Ho visionato Another Earth.
Considerazioni a caldo.
Ci si può innamorare della luce che splende di dolorosa consapevolezza
esistenziale negli occhi di lei. E dei suoni, della fotografia, dell'oro
di suoi lunghi capelli - e della dolorosa, disumana consapevolezza che
rifulge d'amore e compassione dappertutto.
Ho lacrimato nel vederla stendersi accanto l'indiano sordo-cieco,
sensorialmente isolato.
Ho lacrimato alle lacrime di lui, dopo la
cosciente necessità del perdono.
Il dramma scoperchia la vastità del'Io interiore, e dell'inconscio,
assurgendo a dimensioni di cosmo, di universo, di consapevolezze
totalizzanti.
Se la sincronicità fra i due Io, apparentemente divisi, viene spezzata
nel momento in cui si osserva per la prima volta l'altra Terra, vuol
dire che le due ragazze hanno visto l'altra Terra in momenti differenti.
Che le possibilità deterministiche implodono nel momento in cui,
consapevoli, ricongiungiamo io e l'Altro.

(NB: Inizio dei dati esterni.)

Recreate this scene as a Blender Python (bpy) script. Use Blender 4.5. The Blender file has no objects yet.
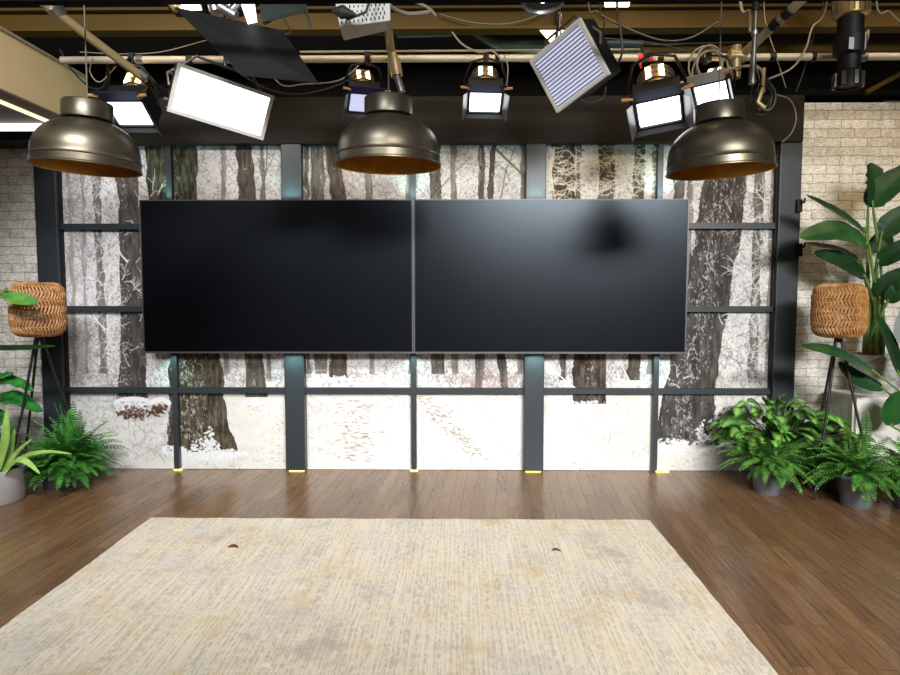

In termini puramente filosofici-psicologici, il film inscena una palese
esplicitazione del dialogo interiore con l'Io, che crea metaforicamente
un altro da sé, altrove, avulso, nel film materializzatosi in un altra
Terra.
Quasi una parabola del trascendersi, nel senso di vedersi realizzati
altrove, in un aldidlà al contempo che è qua, hic et nunc, dentro noi
(ribadito a metà film dal vecchio cieco, non ancora sordo).

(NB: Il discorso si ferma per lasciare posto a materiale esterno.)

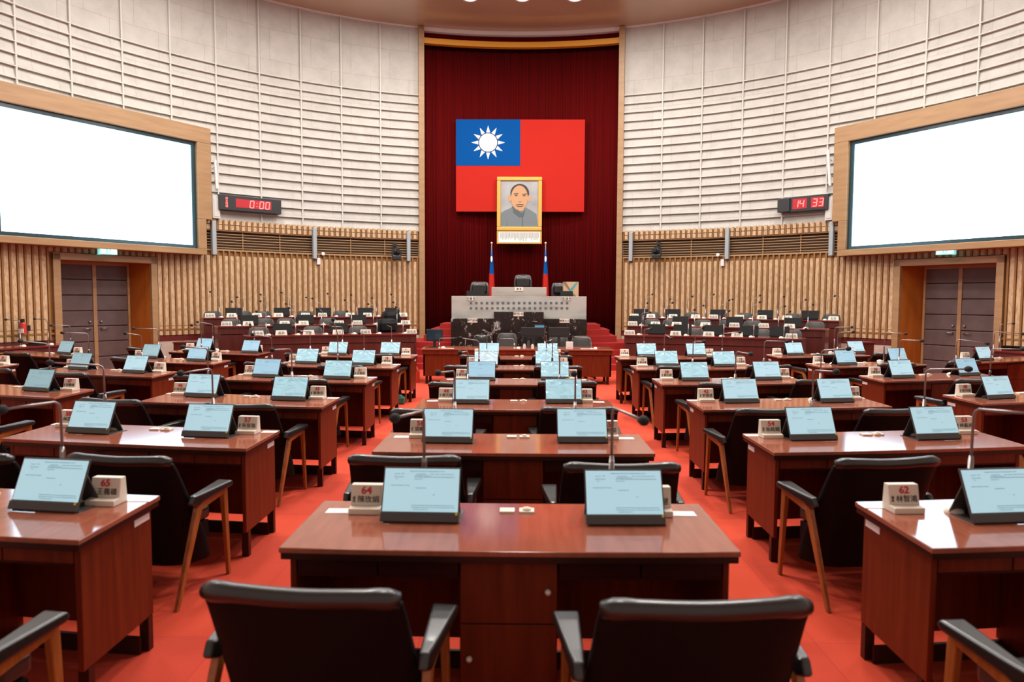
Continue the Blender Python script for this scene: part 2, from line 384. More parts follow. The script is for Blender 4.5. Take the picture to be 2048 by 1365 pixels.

E poi l'intento buddista di coltivare il silenzio interiore, scevro da
ogni contaminazione del razionale, per giungere all'assenza di concetto e
facolta concettualizzatrice.
...
Avrei preferito che la luce, il suono della luce e quella fotografia e
l'azzurro degli occhi di lei, non avessero storia conclusiva, ma fossero
durati indefinitamente.
Come in certi passaggi di puro vagare per poi metabolizzare la
magnifica, splendida suggestione ambientale di The Last of Us.